O que pretende o PL-29 é a diminuição do custo do serviço do audiovisual – hoje, reconhecidamente caro e monopolizado e restrito às classes urbanas mais abastadas –, redundando na democratização do acesso à informação. Em termos práticos, prevê o aumento dos atuais 5,5 milhões de assinantes da TV por assinatura (presente em apenas 8% dos domicílios brasileiros) para 20 a 30 milhões, com a entrada de novos players e ofertas.

Durante os debates do 52º Painel, foi esclarecido que não há qualquer restrição de capital ou na atividade de empacotamento. O PL-29 tanto vale na comercialização de pacotes (prática usual no mercado) quanto para conteúdos avulsos. O PL-29 não será cindido em dois – conteúdo e distribuição –, o que seria partir do zero novamente, mas, sim, “aperfeiçoado” no Senado Federal na questão de cotas. O PL-29 foi estruturado em torno do audiovisual e da definição de um serviço por serem estas as formas mais convenientes para se definir uma lei.

Ficou evidenciado nos debates que o nó do PL-29 é a questão das cotas, em especial dos chamados canais incentivados. Seria falso o discurso que as cotas redundaria em pior qualidade do audiovisual sendo atualmente oferecido. Foi dito por um executivo do ramo que a qualidade da TV por assinatura depende do poder de compra da população. Alguém tem que pagar pelo bom conteúdo. A qualidade da produção da TV aberta brasileira, tal como a da propaganda, é boa internacionalmente. Ela tem penetração espontânea em países da América Latina, como Chile e Venezuela. Hoje, na TV a cabo, 70 a 75% da audiência se concentram em canais abertos que nela transitam. O que se discute é como, hoje, ocorre a comercialização de pacotes na televisão brasileira de maneira dominada pelo poder de mercado, de “quem pode dá o tom”.

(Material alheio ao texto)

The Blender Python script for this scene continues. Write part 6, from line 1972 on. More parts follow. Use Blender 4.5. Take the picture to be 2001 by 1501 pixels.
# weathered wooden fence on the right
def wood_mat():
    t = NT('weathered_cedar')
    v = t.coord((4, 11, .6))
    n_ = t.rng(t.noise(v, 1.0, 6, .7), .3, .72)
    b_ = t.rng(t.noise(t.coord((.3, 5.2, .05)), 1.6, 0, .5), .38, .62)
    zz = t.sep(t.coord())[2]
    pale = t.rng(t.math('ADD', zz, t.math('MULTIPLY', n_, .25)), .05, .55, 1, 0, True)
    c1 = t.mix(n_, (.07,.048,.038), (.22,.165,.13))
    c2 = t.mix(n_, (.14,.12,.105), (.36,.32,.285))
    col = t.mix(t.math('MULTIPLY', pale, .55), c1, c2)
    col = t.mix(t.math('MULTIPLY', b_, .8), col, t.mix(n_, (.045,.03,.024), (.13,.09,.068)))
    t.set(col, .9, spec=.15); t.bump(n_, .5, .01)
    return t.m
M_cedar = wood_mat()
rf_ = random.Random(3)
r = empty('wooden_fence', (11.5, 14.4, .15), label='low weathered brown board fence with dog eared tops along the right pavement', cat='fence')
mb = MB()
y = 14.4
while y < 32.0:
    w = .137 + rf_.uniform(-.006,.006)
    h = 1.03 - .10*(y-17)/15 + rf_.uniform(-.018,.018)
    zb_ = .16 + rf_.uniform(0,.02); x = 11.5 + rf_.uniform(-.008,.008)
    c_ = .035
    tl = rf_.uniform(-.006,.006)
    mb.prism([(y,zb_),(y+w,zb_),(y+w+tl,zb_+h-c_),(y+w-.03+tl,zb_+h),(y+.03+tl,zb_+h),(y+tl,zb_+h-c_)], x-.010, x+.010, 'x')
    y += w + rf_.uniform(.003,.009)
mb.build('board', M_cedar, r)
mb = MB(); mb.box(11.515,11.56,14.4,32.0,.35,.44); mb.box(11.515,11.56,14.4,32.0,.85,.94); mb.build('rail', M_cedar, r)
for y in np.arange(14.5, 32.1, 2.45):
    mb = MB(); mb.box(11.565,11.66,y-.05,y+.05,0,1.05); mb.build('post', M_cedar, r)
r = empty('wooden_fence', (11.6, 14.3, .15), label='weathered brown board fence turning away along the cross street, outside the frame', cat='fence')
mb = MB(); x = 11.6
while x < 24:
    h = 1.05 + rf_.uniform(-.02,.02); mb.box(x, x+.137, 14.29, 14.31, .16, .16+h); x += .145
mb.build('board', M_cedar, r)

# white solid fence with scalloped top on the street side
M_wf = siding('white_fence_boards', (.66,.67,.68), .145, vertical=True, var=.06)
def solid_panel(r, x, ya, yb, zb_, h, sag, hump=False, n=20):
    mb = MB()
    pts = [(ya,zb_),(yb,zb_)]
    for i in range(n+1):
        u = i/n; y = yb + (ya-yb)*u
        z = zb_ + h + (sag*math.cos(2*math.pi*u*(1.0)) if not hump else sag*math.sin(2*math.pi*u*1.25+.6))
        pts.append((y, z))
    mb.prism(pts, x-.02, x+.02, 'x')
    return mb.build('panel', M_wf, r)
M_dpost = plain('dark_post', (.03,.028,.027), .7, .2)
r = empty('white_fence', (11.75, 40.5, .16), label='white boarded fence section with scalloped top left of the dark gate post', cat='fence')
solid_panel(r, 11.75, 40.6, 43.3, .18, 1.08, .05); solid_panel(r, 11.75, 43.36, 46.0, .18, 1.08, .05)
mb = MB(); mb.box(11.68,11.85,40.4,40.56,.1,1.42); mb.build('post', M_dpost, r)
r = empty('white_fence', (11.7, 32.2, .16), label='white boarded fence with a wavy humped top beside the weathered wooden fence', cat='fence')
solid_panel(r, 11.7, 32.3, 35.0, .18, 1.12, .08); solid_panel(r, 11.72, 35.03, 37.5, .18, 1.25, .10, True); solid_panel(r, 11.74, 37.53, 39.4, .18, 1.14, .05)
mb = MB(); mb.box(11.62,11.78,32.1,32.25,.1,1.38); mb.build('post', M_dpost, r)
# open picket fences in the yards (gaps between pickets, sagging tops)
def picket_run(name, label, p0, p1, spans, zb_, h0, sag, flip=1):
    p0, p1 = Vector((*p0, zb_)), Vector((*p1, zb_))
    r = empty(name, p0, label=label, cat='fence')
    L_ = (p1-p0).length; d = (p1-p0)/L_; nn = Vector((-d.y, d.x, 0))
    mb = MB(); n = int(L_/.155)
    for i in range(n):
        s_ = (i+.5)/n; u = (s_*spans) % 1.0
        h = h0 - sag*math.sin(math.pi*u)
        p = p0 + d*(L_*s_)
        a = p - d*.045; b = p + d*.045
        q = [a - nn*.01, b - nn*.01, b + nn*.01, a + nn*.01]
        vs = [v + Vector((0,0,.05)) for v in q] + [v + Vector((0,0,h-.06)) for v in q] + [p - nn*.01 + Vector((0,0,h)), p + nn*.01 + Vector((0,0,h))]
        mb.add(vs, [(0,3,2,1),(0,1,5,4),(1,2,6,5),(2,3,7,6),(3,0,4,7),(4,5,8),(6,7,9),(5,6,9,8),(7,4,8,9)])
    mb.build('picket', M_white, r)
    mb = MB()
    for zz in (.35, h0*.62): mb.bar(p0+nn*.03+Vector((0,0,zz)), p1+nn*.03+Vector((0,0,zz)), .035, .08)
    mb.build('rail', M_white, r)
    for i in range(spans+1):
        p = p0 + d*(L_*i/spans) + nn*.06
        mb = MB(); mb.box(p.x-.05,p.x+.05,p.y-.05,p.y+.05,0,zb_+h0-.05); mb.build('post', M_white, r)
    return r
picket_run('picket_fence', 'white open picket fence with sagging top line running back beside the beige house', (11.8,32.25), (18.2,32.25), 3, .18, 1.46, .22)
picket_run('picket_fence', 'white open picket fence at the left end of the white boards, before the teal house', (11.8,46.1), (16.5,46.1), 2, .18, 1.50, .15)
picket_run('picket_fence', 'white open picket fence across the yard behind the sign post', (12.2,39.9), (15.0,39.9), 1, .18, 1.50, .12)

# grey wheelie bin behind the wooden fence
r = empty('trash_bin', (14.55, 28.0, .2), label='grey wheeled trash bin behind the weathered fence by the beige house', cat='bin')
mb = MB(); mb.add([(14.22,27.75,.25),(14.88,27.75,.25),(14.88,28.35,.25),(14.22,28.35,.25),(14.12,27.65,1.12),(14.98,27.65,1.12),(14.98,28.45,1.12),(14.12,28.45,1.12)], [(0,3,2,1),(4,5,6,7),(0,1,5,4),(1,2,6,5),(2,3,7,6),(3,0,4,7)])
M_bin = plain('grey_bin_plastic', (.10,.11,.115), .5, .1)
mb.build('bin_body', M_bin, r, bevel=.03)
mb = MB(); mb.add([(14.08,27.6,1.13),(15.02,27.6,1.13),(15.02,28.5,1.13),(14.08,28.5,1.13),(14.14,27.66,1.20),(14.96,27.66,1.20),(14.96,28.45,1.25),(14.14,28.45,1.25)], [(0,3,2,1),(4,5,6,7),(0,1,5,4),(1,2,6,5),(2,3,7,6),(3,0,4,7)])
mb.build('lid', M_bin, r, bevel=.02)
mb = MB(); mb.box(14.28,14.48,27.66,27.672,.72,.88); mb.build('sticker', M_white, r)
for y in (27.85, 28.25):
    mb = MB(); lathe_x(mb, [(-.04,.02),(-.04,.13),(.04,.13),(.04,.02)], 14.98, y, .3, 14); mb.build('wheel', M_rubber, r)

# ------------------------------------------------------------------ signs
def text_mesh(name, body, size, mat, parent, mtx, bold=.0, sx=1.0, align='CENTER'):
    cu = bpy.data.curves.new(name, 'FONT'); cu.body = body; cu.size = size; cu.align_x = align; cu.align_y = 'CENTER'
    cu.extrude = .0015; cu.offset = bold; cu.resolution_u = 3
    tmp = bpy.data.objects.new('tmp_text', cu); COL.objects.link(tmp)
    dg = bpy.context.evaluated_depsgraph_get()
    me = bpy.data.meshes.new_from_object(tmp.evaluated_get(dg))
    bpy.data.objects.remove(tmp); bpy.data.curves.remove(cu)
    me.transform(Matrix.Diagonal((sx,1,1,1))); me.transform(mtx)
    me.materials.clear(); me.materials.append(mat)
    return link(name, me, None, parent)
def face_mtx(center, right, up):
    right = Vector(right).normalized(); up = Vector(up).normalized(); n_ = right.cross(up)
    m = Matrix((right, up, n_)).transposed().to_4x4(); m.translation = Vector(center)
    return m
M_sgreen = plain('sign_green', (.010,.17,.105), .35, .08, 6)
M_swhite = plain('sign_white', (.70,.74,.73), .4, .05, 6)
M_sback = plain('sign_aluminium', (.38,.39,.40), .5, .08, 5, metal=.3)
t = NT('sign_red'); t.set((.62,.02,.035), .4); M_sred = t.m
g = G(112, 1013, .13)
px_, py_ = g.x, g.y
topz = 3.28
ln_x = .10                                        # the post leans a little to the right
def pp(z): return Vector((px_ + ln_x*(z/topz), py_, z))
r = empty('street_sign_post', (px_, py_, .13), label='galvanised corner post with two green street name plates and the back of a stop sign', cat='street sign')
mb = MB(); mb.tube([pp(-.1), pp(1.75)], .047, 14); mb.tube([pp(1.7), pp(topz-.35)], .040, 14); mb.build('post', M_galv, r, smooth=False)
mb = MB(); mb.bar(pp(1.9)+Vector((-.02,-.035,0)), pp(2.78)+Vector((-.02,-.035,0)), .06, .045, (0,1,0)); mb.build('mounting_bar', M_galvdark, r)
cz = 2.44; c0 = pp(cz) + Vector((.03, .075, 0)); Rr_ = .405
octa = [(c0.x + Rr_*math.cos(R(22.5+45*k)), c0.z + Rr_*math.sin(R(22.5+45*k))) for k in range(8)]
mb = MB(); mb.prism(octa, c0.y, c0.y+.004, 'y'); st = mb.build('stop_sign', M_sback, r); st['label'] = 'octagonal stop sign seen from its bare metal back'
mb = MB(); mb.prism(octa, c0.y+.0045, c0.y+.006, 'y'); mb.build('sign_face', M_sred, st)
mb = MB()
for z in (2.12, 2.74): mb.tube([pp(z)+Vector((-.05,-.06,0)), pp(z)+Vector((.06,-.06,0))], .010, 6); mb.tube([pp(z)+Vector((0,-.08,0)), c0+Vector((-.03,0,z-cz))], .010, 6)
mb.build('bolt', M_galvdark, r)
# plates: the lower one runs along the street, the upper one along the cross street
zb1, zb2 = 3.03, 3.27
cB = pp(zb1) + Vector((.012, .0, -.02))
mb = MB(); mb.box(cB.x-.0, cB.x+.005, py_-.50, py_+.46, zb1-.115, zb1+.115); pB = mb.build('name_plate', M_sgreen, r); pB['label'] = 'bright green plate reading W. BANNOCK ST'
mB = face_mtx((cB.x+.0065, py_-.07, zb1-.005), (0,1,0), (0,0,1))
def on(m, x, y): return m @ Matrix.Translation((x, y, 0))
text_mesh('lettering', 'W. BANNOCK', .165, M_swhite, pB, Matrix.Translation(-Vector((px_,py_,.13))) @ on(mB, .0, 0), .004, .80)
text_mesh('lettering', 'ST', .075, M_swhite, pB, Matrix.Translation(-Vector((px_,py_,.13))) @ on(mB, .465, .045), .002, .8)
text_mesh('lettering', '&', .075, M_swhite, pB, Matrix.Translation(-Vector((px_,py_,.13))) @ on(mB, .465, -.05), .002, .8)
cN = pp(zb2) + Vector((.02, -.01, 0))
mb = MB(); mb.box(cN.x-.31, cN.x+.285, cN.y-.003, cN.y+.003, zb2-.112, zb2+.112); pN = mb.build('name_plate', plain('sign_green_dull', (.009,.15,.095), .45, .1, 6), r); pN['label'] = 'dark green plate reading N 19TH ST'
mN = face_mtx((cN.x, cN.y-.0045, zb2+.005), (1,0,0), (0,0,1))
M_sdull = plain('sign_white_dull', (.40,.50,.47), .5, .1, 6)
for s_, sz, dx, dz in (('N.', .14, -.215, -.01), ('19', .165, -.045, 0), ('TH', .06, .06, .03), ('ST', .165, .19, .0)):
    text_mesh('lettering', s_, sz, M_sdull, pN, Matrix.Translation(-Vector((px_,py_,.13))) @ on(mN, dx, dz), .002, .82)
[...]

O PL-29 poderia ser menos detalhista, mas isso é uma característica própria do legislador brasileiro, algo que se vê refletido na própria Constituição. O mercado prefere as coisas definidas em lei para evitar as “canetadas” da burocracia. O ideal seria eliminar o fosso regulatório entre telecomunicações e radiodifusão, com uma legislação convergente. Mas isso deverá ficar para uma outra vez.